WHAT YOU WILL DO
Quote the whole listing word for word. Do not include the pictures.

PROVIDED RECORDS

- - - -

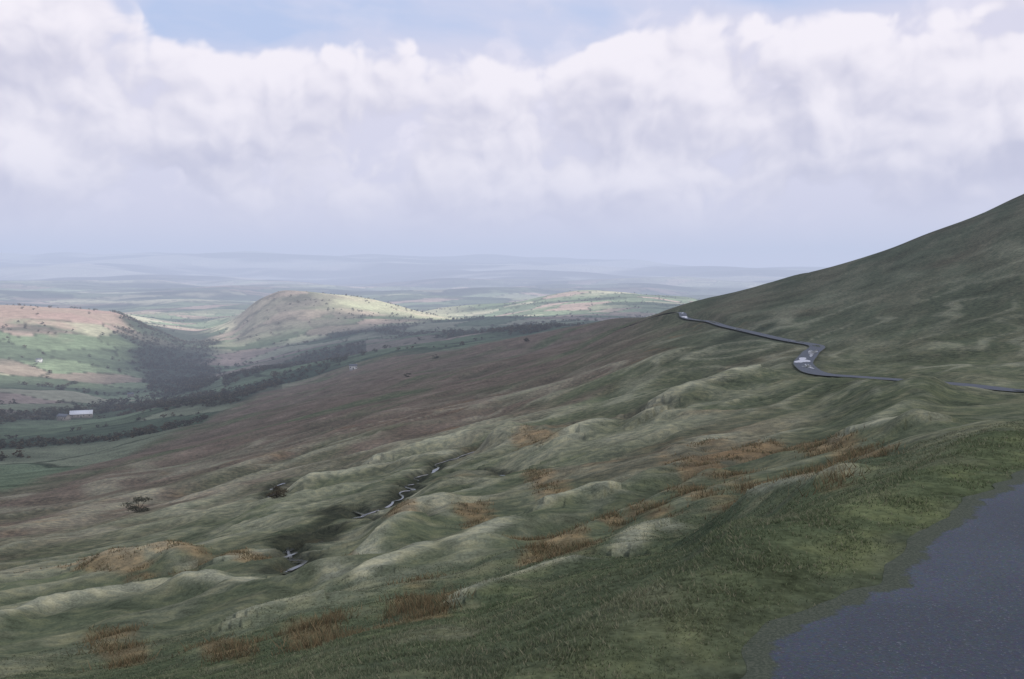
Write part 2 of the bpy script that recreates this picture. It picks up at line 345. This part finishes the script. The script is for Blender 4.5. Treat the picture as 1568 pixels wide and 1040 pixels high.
def mat(name):
    m=bpy.data.materials.new(name); m.use_nodes=True; return m,NT(m.node_tree)
# ground material
gm,n=mat('moor_ground')
pos=n.add('ShaderNodeNewGeometry').outputs['Position']
at=n.add('ShaderNodeAttribute',attribute_name='col').outputs['Color']
def nz(sc,det=4,ro=.6): return n.add('ShaderNodeTexNoise',{'Vector':pos,'Scale':sc,'Detail':float(det),'Roughness':ro}).outputs[0]
a=nz(9,3,.7); b=nz(.9,4,.65); c=nz(.06,3,.6)
v=n.math('ADD',n.math('MULTIPLY',a,.9),n.math('ADD',n.math('MULTIPLY',b,1.2),n.math('MULTIPLY',c,.7)))
v=n.math('ADD',n.math('MULTIPLY',n.math('SUBTRACT',v,1.4),1.6),1.0)
v=n.math('MAXIMUM',v,.3)
cc=n.add('ShaderNodeCombineColor',{0:v,1:v,2:v}).outputs[0]
base=n.mix(1.0,at,cc,'MULTIPLY')
hue=n.smooth(b,.46,.6)
base=n.mix(n.math('MULTIPLY',hue,.3),base,n.mix(1.0,base,(1.35,1.13,.88,1),'MULTIPLY'))
b1=n.add('ShaderNodeBump',{'Strength':.7,'Distance':.12,'Height':nz(4,3,.7)}).outputs[0]
b2=n.add('ShaderNodeBump',{'Strength':.6,'Distance':1.1,'Height':nz(.3,4,.7),'Normal':b1}).outputs[0]
bs=n.add('ShaderNodeBsdfDiffuse',{'Color':base,'Roughness':.5,'Normal':b2})
n.add('ShaderNodeOutputMaterial',{0:bs.outputs[0]})
nt=len(TH)
idx=np.arange(NR*nt).reshape(NR,nt)
Fq=np.stack([idx[:-1,:-1],idx[:-1,1:],idx[1:,1:],idx[1:,:-1]],-1).reshape(-1,4)[:,::-1]
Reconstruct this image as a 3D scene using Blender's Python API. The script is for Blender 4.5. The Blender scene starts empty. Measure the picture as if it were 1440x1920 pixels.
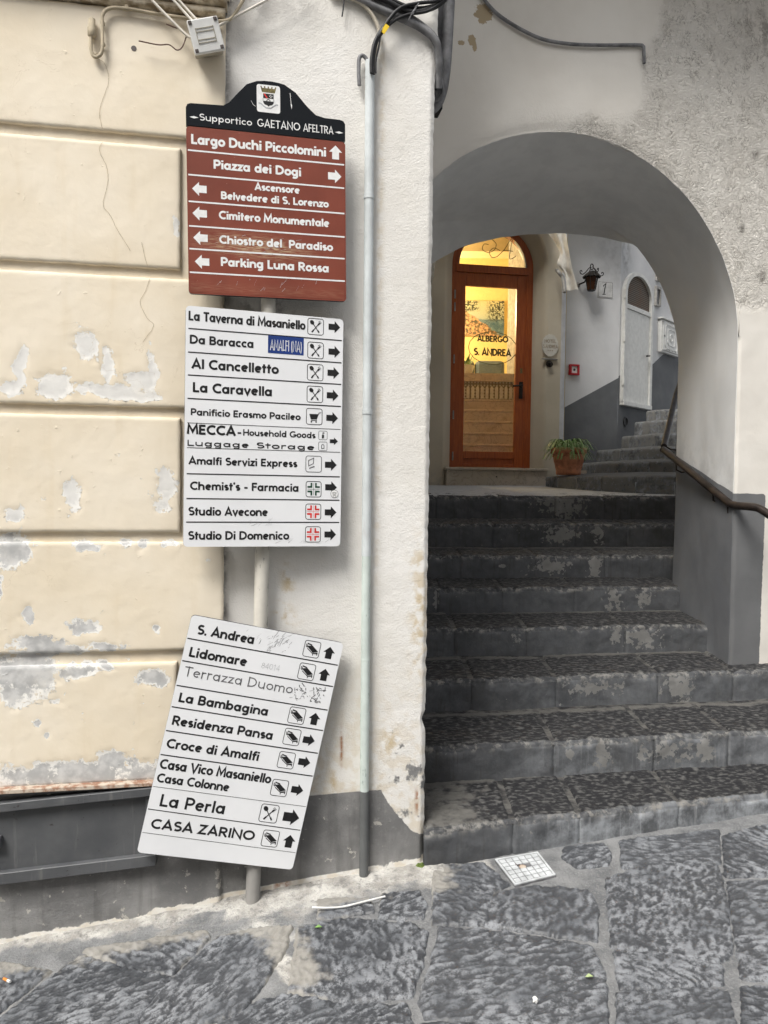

- - - -

RESULT OF THIS TASK
Write part 2 of the bpy script that recreates this picture. It picks up at line 345. This part finishes the script. The script is for Blender 4.5. Treat the picture as 1568 pixels wide and 1040 pixels high.
def mat(name):
    m=bpy.data.materials.new(name); m.use_nodes=True; return m,NT(m.node_tree)
# ground material
gm,n=mat('moor_ground')
pos=n.add('ShaderNodeNewGeometry').outputs['Position']
at=n.add('ShaderNodeAttribute',attribute_name='col').outputs['Color']
def nz(sc,det=4,ro=.6): return n.add('ShaderNodeTexNoise',{'Vector':pos,'Scale':sc,'Detail':float(det),'Roughness':ro}).outputs[0]
a=nz(9,3,.7); b=nz(.9,4,.65); c=nz(.06,3,.6)
v=n.math('ADD',n.math('MULTIPLY',a,.9),n.math('ADD',n.math('MULTIPLY',b,1.2),n.math('MULTIPLY',c,.7)))
v=n.math('ADD',n.math('MULTIPLY',n.math('SUBTRACT',v,1.4),1.6),1.0)
v=n.math('MAXIMUM',v,.3)
cc=n.add('ShaderNodeCombineColor',{0:v,1:v,2:v}).outputs[0]
base=n.mix(1.0,at,cc,'MULTIPLY')
hue=n.smooth(b,.46,.6)
base=n.mix(n.math('MULTIPLY',hue,.3),base,n.mix(1.0,base,(1.35,1.13,.88,1),'MULTIPLY'))
b1=n.add('ShaderNodeBump',{'Strength':.7,'Distance':.12,'Height':nz(4,3,.7)}).outputs[0]
b2=n.add('ShaderNodeBump',{'Strength':.6,'Distance':1.1,'Height':nz(.3,4,.7),'Normal':b1}).outputs[0]
bs=n.add('ShaderNodeBsdfDiffuse',{'Color':base,'Roughness':.5,'Normal':b2})
n.add('ShaderNodeOutputMaterial',{0:bs.outputs[0]})
nt=len(TH)
idx=np.arange(NR*nt).reshape(NR,nt)
Fq=np.stack([idx[:-1,:-1],idx[:-1,1:],idx[1:,1:],idx[1:,:-1]],-1).reshape(-1,4)[:,::-1]
Reconstruct this image as a 3D scene using Blender's Python API. The script is for Blender 4.5. The Blender scene starts empty. Measure the picture as if it were 1440x1920 pixels.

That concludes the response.